The fact is rural departments do not do the same job as far better staffed urban career depaertnebt, and even thier better staffed volunteer or combination surburban departments.


We generally don't get there in the time frame where we can operate interior with a toal of 4 members. The response time simply gives the fire too much time to grow and spread well beyond the capabiliities of that small a crew.


And you're right .. it would be irresponsible for anyone on these forums to expect anything else for the departments in that situation.

 Indiana has no laws to dictate how we operate on the fire ground. However we do have SOG & SOPs. The SOG do go over 2 in 2 out. Being a Guidline it gives the firemen and IC more flexibilty on the fire ground.

  As with any large Dept. We have multiple Co. on scene. The first due Eng. has at least two inside if not 3 depending on what the Officer is doing. When we say 2 in 2 out they don't need to be from the same co. So if you have 2 guys from an engine inside and there are 2 guys from the truck doin outside work, well there you go.

  I need to point out that on a residence fire we have at least 3 Engine co. With 4 FF each, 2 Truck co with no less than 3 each most staff 4. A squad with 2 ff. a Battalion with with a Battalion aid/driver. Plus a safty and EDO.   So on a residence we have at least 26 firefighters.

  Usualy the first due co officer goes in. He will have working comand till the Batt arrives, wich is pretty quik.

 Truth be told we don't worry to much about 2 in 2 out. There are so many of us that you can't turn with out bumping into a FF. Hell the last fire I was on we had 2 Truck co and a Squad on top of us they kept stepping on the attack line. lol. 

  I would ask how many Co. or FF do you get on a Job and what is the average time of arrival between Co.

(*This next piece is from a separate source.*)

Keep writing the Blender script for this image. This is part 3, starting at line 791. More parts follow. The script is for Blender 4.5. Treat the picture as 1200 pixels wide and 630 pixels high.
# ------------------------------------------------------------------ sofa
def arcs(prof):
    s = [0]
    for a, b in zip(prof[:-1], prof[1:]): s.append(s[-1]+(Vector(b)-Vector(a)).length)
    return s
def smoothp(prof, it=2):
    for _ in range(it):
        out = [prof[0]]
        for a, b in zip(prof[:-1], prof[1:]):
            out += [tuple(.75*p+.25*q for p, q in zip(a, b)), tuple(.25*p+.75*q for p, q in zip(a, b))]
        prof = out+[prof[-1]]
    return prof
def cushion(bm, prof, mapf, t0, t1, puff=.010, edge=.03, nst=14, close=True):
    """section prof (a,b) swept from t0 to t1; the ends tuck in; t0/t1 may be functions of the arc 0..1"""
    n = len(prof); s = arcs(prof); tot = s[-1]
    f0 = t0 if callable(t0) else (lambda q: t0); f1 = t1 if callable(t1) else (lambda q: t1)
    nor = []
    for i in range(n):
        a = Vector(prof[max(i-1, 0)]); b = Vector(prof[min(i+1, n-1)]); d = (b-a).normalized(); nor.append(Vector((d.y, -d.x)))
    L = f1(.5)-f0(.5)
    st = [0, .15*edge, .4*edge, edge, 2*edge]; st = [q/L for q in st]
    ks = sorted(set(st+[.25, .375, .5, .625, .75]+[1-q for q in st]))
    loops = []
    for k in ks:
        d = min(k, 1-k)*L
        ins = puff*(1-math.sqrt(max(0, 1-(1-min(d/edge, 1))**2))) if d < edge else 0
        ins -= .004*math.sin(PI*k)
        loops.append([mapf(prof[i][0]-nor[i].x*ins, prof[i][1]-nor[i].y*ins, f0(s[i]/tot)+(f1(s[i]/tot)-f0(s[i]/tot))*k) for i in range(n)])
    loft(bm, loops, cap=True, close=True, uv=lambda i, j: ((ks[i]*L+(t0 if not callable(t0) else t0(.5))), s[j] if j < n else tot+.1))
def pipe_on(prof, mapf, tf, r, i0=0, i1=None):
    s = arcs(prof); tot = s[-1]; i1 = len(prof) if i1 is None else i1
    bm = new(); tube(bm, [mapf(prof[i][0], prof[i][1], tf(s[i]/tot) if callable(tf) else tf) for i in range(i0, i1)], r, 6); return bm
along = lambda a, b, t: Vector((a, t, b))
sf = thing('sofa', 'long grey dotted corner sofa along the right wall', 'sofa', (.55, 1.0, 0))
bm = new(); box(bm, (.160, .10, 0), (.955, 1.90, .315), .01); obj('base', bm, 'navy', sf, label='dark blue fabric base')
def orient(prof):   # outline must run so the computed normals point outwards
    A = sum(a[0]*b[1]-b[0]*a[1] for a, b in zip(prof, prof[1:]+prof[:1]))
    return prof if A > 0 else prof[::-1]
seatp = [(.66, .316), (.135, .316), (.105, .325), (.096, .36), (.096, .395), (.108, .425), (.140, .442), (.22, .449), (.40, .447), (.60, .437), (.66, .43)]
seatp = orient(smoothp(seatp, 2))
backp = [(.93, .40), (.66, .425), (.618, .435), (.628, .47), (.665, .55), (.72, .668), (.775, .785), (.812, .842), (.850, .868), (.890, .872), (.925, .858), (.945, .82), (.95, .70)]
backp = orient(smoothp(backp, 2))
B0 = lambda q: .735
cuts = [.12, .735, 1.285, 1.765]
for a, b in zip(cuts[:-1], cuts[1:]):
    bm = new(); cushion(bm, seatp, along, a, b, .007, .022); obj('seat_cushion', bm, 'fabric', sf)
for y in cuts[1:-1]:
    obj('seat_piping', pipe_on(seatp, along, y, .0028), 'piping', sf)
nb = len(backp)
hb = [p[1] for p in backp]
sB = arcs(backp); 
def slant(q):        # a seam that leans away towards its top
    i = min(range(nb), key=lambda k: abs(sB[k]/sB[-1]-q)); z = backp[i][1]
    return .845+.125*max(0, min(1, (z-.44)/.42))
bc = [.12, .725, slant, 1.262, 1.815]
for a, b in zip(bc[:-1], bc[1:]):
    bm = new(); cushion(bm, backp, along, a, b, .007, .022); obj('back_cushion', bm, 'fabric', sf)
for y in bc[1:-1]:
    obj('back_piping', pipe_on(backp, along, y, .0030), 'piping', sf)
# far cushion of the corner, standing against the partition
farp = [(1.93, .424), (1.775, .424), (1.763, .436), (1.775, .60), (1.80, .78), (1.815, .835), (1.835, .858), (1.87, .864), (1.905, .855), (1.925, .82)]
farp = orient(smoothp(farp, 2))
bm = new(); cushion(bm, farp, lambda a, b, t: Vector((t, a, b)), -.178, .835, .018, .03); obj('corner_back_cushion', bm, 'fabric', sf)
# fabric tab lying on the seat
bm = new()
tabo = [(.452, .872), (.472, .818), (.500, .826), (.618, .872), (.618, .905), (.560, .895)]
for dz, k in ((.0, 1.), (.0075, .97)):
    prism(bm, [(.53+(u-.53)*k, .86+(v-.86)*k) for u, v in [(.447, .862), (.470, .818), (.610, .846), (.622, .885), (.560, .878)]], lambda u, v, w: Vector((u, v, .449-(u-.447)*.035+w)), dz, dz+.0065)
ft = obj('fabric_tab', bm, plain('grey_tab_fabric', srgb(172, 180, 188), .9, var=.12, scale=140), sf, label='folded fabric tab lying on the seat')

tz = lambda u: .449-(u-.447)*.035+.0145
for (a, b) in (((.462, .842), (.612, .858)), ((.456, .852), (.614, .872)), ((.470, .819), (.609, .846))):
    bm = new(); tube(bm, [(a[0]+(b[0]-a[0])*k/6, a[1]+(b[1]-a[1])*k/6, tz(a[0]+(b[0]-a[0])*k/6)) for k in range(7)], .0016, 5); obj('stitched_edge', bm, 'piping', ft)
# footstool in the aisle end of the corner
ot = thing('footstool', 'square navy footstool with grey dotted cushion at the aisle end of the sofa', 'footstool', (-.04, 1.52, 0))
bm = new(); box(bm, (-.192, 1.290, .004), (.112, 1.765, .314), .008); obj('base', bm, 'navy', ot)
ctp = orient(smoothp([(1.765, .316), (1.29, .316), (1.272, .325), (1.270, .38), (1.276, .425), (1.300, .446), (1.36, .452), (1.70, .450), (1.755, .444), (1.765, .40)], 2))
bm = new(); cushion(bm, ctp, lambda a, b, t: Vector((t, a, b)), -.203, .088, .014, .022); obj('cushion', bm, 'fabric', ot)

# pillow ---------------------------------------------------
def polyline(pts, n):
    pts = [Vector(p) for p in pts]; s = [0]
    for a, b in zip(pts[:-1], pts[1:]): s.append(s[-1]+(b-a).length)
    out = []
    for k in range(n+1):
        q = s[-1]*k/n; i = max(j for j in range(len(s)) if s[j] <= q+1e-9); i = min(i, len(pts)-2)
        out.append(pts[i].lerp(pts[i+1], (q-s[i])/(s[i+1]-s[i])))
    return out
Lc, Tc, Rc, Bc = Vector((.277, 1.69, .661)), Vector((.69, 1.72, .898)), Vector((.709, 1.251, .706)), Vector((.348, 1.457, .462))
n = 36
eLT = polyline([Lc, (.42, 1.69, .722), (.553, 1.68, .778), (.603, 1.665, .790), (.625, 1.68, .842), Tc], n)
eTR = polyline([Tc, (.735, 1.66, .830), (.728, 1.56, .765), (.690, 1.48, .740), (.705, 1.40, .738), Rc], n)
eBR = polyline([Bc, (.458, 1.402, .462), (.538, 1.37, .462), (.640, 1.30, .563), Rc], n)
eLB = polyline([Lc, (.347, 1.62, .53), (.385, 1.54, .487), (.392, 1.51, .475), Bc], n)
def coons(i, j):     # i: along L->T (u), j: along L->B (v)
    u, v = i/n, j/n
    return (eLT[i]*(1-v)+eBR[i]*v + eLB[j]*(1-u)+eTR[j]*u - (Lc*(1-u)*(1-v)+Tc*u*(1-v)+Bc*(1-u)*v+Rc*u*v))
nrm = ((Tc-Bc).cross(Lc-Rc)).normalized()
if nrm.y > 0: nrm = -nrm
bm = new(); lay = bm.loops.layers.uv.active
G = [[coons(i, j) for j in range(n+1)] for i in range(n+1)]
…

   Really arn't comparing apples to apples.

  Note on all fires the 4th in Co. is always RIT.


My attempt was to remove all the "but's and what if's". Do we comply with NFPA 1710/20? How many units are responding? Time frame of arriving units? How many firefighters? Type of occupany? Exposures? Rescue? Water supply? You get the point. I understand and employ risk assessments, use the appropriate command mode for conditions found upon arrival. I didnt want to cloud the basic question of officer in or officer out? Also avoiding a heated discussion over Two in Two out. Thanks for the input so far.


Fla. Admn. Code 69A-62.003:

(3) "With respect to 29 C.F.R. Section 1910.134(g)(4), the two individuals located outside the immediately dangerous to life and health atmosphere may be assigned to an additional role, such as incident commander, pumper operator, engineer, or driver, so long as such individual is able to immediately perform assistance or rescue activities without jeopardizing the safety or health of any firefighter working at an incident."


Would a scenario help?  1800sf one story cbs, single family, room and content fire, flames from a window B/C corner, light/moderate smoke from the top of the front door. Confrimed all occupants are out. Four person crew, with unlimited water, lets say the next unit is 4 min. out.




Would a scenario help?  1800sf one story cbs, single family, room and content fire, flames from a window B/C corner, light/moderate smoke from the top of the front door. Confrimed all occupants are out. Four person crew, with unlimited water, lets say the next unit is 4 min. out.


For me, nope, a scenario won't help, the answer is the same. Pull lines (attack and a back up), officer does a 360, shut off the gas, force entry if needed, and PPA may be an option here. Doing all of this with a next due 4 min out you should be waiting shortly before other crews are on scene and you go in. Make a transitional attack if you need to keep the fire at bay, but I see no reason to be going in with a minimalistic crew.


If you are trying to prompt more into a "what if" scenario to see how to make an interior attack with a 4 person crew and satisfy 2 in 2 out, I disagree. The only time I would be going in, with such a crew, is if there is a rescue priority.

Even for a room off?  How many companies are you going to stick in that room anyway?  Sounds like a bread and butter fire that should be in control in minutes.  One guy should be able to handle that with ease.